His target in the chapter TNR excerpted is the “crank doctrine” of supply-side economics, which Chait defines as the belief that “cutting taxes for the very rich is the best response to any and every economic circumstance,” advanced by a “cult” that seeks to “turn the most rapacious and self-interested elements of the business lobby into essentially an arm of the federal government.” If this framing isn’t tendentious enough for you, Chait dwells at length on the real and imagined personal eccentricities of Arthur Laffer, Jude Wanniski, and George Gilder in an effort to prove that conservative economic views and the people who influenced them are bonkers.
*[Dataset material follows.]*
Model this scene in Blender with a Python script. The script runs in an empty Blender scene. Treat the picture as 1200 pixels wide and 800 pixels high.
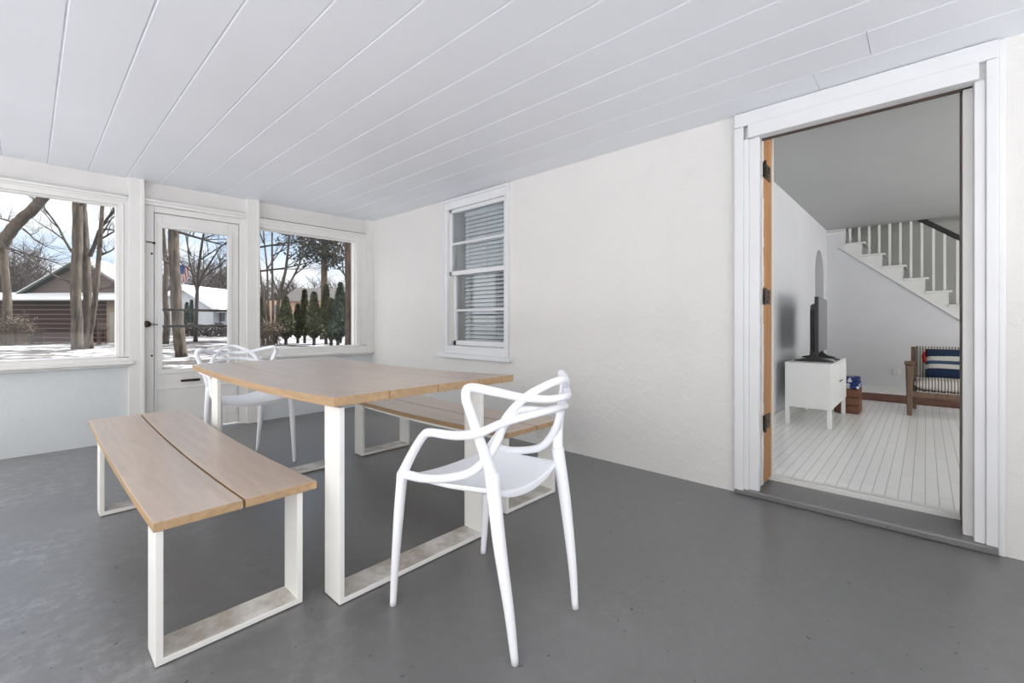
import bpy, bmesh, math, random
from mathutils import Vector, Matrix, noise
C = bpy.context.scene.collection
R = math.radians
random.seed(7)
# ------------------------------------------------------------------ helpers
CAM_H = 1.04
YAW = math.atan2(567, 524)
CS, SN = math.cos(YAW), math.sin(YAW)

def far(px, t):
    """ground plan point at depth t (metres) along a bearing measured in the photograph"""
    r = (px - 600) / 524.0
    return (SN + CS * r) * t, (CS - SN * r) * t

def far3(px, py, t):
    x, y = far(px, t)
    return Vector((x, y, CAM_H - (py - 377) * t / 524.0))

class MB:
    def __init__(self):
        self.bm = bmesh.new()
    def face(self, pts):
        vs = [self.bm.verts.new(p) for p in pts]
        return self.bm.faces.new(vs)
    def box(self, x0, x1, y0, y1, z0, z1, seg=None):
        ny = 1 if not seg else seg
        rows = []
        for i in range(ny + 1):
            y = y0 + (y1 - y0) * i / ny
            rows.append([self.bm.verts.new(p) for p in ((x0, y, z0), (x1, y, z0), (x1, y, z1), (x0, y, z1))])
        f = self.bm.faces.new
        f(rows[0]); f(list(reversed(rows[-1])))
        for a, b in zip(rows, rows[1:]):
            for k in range(4):
                j = (k + 1) % 4
                f((a[k], b[k], b[j], a[j]))
        return self
    def obox(self, c, ax, ay, az, sx, sy, sz):
        """oriented box: centre, three unit axes, half sizes"""
        c = Vector(c); ax = Vector(ax) * sx; ay = Vector(ay) * sy; az = Vector(az) * sz
        v = [self.bm.verts.new(c + a * ax + b * ay + d * az) for d in (-1, 1) for b in (-1, 1) for a in (-1, 1)]
        for q in ((0, 2, 3, 1), (4, 5, 7, 6), (0, 1, 5, 4), (2, 6, 7, 3), (0, 4, 6, 2), (1, 3, 7, 5)):
            self.bm.faces.new([v[i] for i in q])
        return self
    def bar(self, a, b, w, h, up=(0, 0, 1)):
        a, b = Vector(a), Vector(b); d = (b - a); L = d.length; d.normalize()
        u = Vector(up); s = d.cross(u)
        if s.length < 1e-4: s = d.cross(Vector((0, 1, 0)))
        s.normalize(); u = s.cross(d).normalized()
        return self.obox((a + b) / 2, d, s, u, L / 2, w / 2, h / 2)
    def prism(self, poly, f0, f1):
        """poly: list of 2D points; f0/f1 map (u,v)->3D for the two ends"""
        a = [self.bm.verts.new(f0(*p)) for p in poly]; b = [self.bm.verts.new(f1(*p)) for p in poly]
        self.bm.faces.new(a); self.bm.faces.new(list(reversed(b)))
        n = len(poly)
        for i in range(n):
            j = (i + 1) % n
            self.bm.faces.new((a[i], b[i], b[j], a[j]))
        return self
    def tube(self, pts, rad, n=12, flat=1.0, cap=True, closed=False):
        pts = [Vector(p) for p in pts]
        if not hasattr(rad, '__len__'): rad = [rad] * len(pts)
        m = len(pts); rings = []; nrm = None
        for i, p in enumerate(pts):
            if closed: t = (pts[(i + 1) % m] - pts[i - 1])
            else: t = pts[min(i + 1, m - 1)] - pts[max(i - 1, 0)]
            t.normalize()
            if nrm is None:
                nrm = t.cross(Vector((0, 0, 1)))
                if nrm.length < 1e-3: nrm = t.cross(Vector((1, 0, 0)))
            nrm = nrm - t * nrm.dot(t); nrm.normalize(); bn = t.cross(nrm)
            rings.append([self.bm.verts.new(p + (nrm * math.cos(2 * math.pi * k / n) + bn * flat * math.sin(2 * math.pi * k / n)) * rad[i]) for k in range(n)])
        pr = list(zip(rings, rings[1:] + (rings[:1] if closed else [])))
        if not closed: pr = list(zip(rings, rings[1:]))
        for a, b in pr:
            for k in range(n):
                j = (k + 1) % n
                self.bm.faces.new((a[k], a[j], b[j], b[k]))
        if cap and not closed:
            self.bm.faces.new(list(reversed(rings[0]))); self.bm.faces.new(rings[-1])
        return self
    def build(self, name, mat, parent=None, bevel=0, smooth=False, seg=2, subd=0, kind=None):
        bmesh.ops.recalc_face_normals(self.bm, faces=self.bm.faces)
        me = bpy.data.meshes.new(name); self.bm.to_mesh(me); self.bm.free()
        mats = mat if isinstance(mat, (list, tuple)) else [mat]
        for x in mats: me.materials.append(x)
        if smooth: me.polygons.foreach_set('use_smooth', [True] * len(me.polygons))
        o = bpy.data.objects.new(name, me); C.objects.link(o)
        if parent is not None: o.parent = parent
        if bevel:
            b = o.modifiers.new('bevel', 'BEVEL'); b.width = bevel; b.segments = seg; b.limit_method = 'ANGLE'; b.angle_limit = R(40); b.harden_normals = False
        if subd:
            s = o.modifiers.new('subd', 'SUBSURF'); s.levels = s.render_levels = subd
        if kind: o['kind'] = kind
        return o

def tag(o, label, cat, group=None, kind=None):
    o['label'] = label; o['category'] = cat
    if group: o['group'] = group
    if kind: o['kind'] = kind
    return o
def thing(name, label, cat, loc=(0, 0, 0), rz=0, group=None, kind=None):
    o = bpy.data.objects.new(name, None); C.objects.link(o); o.empty_display_size = .1
    o.location = loc; o.rotation_euler = (0, 0, rz)
    return tag(o, label, cat, group, kind)
def struct(o, label, cat):
    return tag(o, label, cat, None, 'structure')
def copy_tree(o, parent=None):
    c = o.copy(); C.objects.link(c)
    if parent is not None: c.parent = parent
    for ch in [x for x in bpy.data.objects if x.parent == o]: copy_tree(ch, c)
    return c
def spline(pts, n=8):
    P = [Vector(p) for p in pts]; out = []
    for i in range(len(P) - 1):
        p0 = P[i - 1] if i else P[0] * 2 - P[1]; p1, p2 = P[i], P[i + 1]
        p3 = P[i + 2] if i + 2 < len(P) else P[-1] * 2 - P[-2]
        for k in range(n):
            t = k / n
            out.append(.5 * ((2 * p1) + (p2 - p0) * t + (2 * p0 - 5 * p1 + 4 * p2 - p3) * t * t + (3 * p1 - p0 - 3 * p2 + p3) * t ** 3))
    out.append(P[-1]); return out
def lerp_list(v, n):
    out = []
    for i in range(n):
        f = i * (len(v) - 1) / (n - 1); k = min(int(f), len(v) - 2); out.append(v[k] + (v[k + 1] - v[k]) * (f - k))
    return out
def panel_wall(mb, axis, c0, c1, u0, u1, z0, z1, holes):
    """wall slab with rectangular openings: axis 'x' = slab between x=c0..c1 running along y; 'y' the other way"""
    us = sorted(set([u0, u1] + [h[0] for h in holes] + [h[1] for h in holes]))
    for a, b in zip(us, us[1:]):
        m = (a + b) / 2; zs = [z0]
        hs = sorted([h for h in holes if h[0] < m < h[1]], key=lambda h: h[2])
        cur = z0
        for h in hs + [(0, 0, z1, z1)]:
            if h[2] > cur + 1e-5:
                if axis == 'x': mb.box(c0, c1, a, b, cur, h[2])
                else: mb.box(a, b, c0, c1, cur, h[2])
            cur = h[3]
    return mb
# ------------------------------------------------------------------ materials
def nodes(name):
    m = bpy.data.materials.new(name); m.use_nodes = True
    nt = m.node_tree; b = nt.nodes['Principled BSDF']
    return m, nt, b
def lnk(nt, a, b): nt.links.new(a, b)
def coord(nt, kind='Object', scale=(1, 1, 1), rot=(0, 0, 0)):
    tc = nt.nodes.new('ShaderNodeTexCoord'); mp = nt.nodes.new('ShaderNodeMapping')
    mp.inputs['Scale'].default_value = scale; mp.inputs['Rotation'].default_value = rot
    lnk(nt, tc.outputs[kind], mp.inputs['Vector']); return mp.outputs['Vector']
def noise_n(nt, vec, scale, detail=4, rough=.55, dist=0):
    n = nt.nodes.new('ShaderNodeTexNoise'); n.inputs['Scale'].default_value = scale; n.inputs['Detail'].default_value = detail
    n.inputs['Roughness'].default_value = rough; n.inputs['Distortion'].default_value = dist
    lnk(nt, vec, n.inputs['Vector']); return n.outputs['Fac']
def ramp(nt, fac, stops):
    r = nt.nodes.new('ShaderNodeValToRGB'); e = r.color_ramp.elements
    while len(e) < len(stops): e.new(.5)
    for k, (p, c) in enumerate(stops):
        e[k].position = p; e[k].color = (*c, 1) if len(c) == 3 else c
    lnk(nt, fac, r.inputs['Fac']); return r.outputs['Color']
def mixc(nt, fac, a, b, mode='MIX'):
    m = nt.nodes.new('ShaderNodeMix'); m.data_type = 'RGBA'; m.blend_type = mode
    for s, v in ((m.inputs[0], fac), (m.inputs[6], a), (m.inputs[7], b)):
        if isinstance(v, (int, float)): s.default_value = v
        elif isinstance(v, tuple): s.default_value = (*v, 1)
        else: lnk(nt, v, s)
    return m.outputs[2]
def math_n(nt, op, a, b=0.0, c=None):
    m = nt.nodes.new('ShaderNodeMath'); m.operation = op
    for s, v in zip(m.inputs, (a, b, c) if c is not None else (a, b)):
        if isinstance(v, (int, float)): s.default_value = v
        else: lnk(nt, v, s)
    return m.outputs[0]
def bump(nt, b, h, strength=.2, dist=.01):
    n = nt.nodes.new('ShaderNodeBump'); n.inputs['Strength'].default_value = strength; n.inputs['Distance'].default_value = dist
    lnk(nt, h, n.inputs['Height']); lnk(nt, n.outputs['Normal'], b.inputs['Normal'])
def srgb(r, g, b):
    f = lambda c: (c / 255 / 12.92) if c / 255 <= .04045 else ((c / 255 + .055) / 1.055) ** 2.4
    return (f(r), f(g), f(b))
def paint(name, col, rough=.5, var=.04, nscale=3, bs=.0, bscale=60, spec=.5, metal=0):
    m, nt, b = nodes(name); v = coord(nt)
    f = noise_n(nt, v, nscale, 5)
    c2 = tuple(x * (1 - var * 2) for x in col); c1 = tuple(min(1, x * (1 + var)) for x in col)
    lnk(nt, ramp(nt, f, [(.3, c2), (.7, c1)]), b.inputs['Base Color'])
    b.inputs['Roughness'].default_value = rough; b.inputs['Specular IOR Level'].default_value = spec; b.inputs['Metallic'].default_value = metal
    if bs: bump(nt, b, noise_n(nt, v, bscale, 6, .6), bs, .006)
    return m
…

Nowhere does Chait acknowledge that supply-side policies were actually formulated to address a specific set of economic circumstances — namely, the “stagflation” of the 1970s and early ’80s that had proved impervious to traditional Keynesian nostrums. In fact, many Keynesian ideas — the superiority of fiscal policy to monetary policy; the macroeconomic undesirability of personal savings; the notion that inflation was caused by low unemployment — were among stagflation’s most significant causes.

Influenced by Nobel Prize winning economists like Friedrich Hayek, James Buchanan, Robert Mundell, and Milton Friedman (not just guys scribbling on cocktail napkins), the original supply-siders believed that you could simultaneously reduce unemployment and inflation while accelerating economic growth. They thought that output — supply — had been overlooked in favor of aggregate demand and that the best way to focus on the supply side was through changes in then-staggering marginal tax rates.

Far from being the work of a “tiny coterie of right-wing extremists,” the shift toward supply-side thinking was bipartisan. Although they didn’t agree with every specific detail of Kemp-Roth or the Reagan tax cuts, Democrats Lloyd Bentsen, Russell Long, and Sam Nunn endorsed many of the key macroeconomic premises. President Reagan’s 1986 tax reforms were drafted with the help of liberal Democrats Bill Bradley and Dan Rostenkowski.

Given the disappearance of stagflation and the failure of the Reagan tax cuts to live down to the more dire liberal predictions, a pretty good case can be made that these policies worked. The U.S. economy grew by a third, unemployment was cut in half between 1982 and 1989, and inflation returned to the single digits, where it has remained under three subsequent presidents of both parties. There have only been two mild recessions, totaling 16 months, in the last 23 years.

Chait’s rejoinder might be, “So what?” He points out that a fairly impressive postwar economic expansion was possible despite stupefying marginal tax rates, with the top bracket reaching 91 percent until 1964 and 70 percent until the Reagan era. He doesn’t acknowledge, however, that government was in many respects smaller back then or that the tax code was riddled with loopholes making effective rates lower. He also neglects the fact that economic growth, frequently anemic in the high-tax 1950s, accelerated each time rates were pared down.

Besides the revelation that some supply-siders were weirdoes, Chait does score real points. Conservatives have made some implausible claims about tax cuts (Brendan Nyhan lists several Bush administration pronouncements along these lines) and were wrong to predict that the Clinton tax increase would cause a recession (although liberals frequently exaggerate that tax hike’s deficit-shrinking powers). Tax cuts seldom “starve the beast” or “pay for themselves.”

All of these points are less devastating than they at first appear, however. There is substantial evidence (pdf) that revenue losses due to pro-growth tax cuts are short-lived. That certainly was the nation’s experience after major tax cuts in the 1920s, 1960s, 1980s, and this decade. Sure, Reagan signed tax increases. But he was also a net tax cutter, the top rate was just 28 percent when he left office — and revenues were 99.4 percent higher. Those tax cuts didn’t pay for themselves, as early supply-siders have made clear, but they didn’t emaciate the federal government either.

Even Chait, a smart writer when he’s not being a smart aleck, occasionally seems to grasp how limited his case really is. He concedes that postwar economic growth occurred “despite” rather than because of confiscatory tax rates. He allows that the Reagan tax cuts may have “contributed around the margins” to the 1980s boom and the Bush tax cuts may have “enhanced” current growth.

What we have here is the beginning of a nuanced argument against tax-cut utopianism advanced by an author who would rather contend that Republicans are deliberately trying to make the rich richer and the poor poorer. To paraphrase Chait’s assesment of the supply-siders, he has taken the germ of a decent point and stretched it, beyond all plausibility, into a monocausal explanation of the political world. Too bad.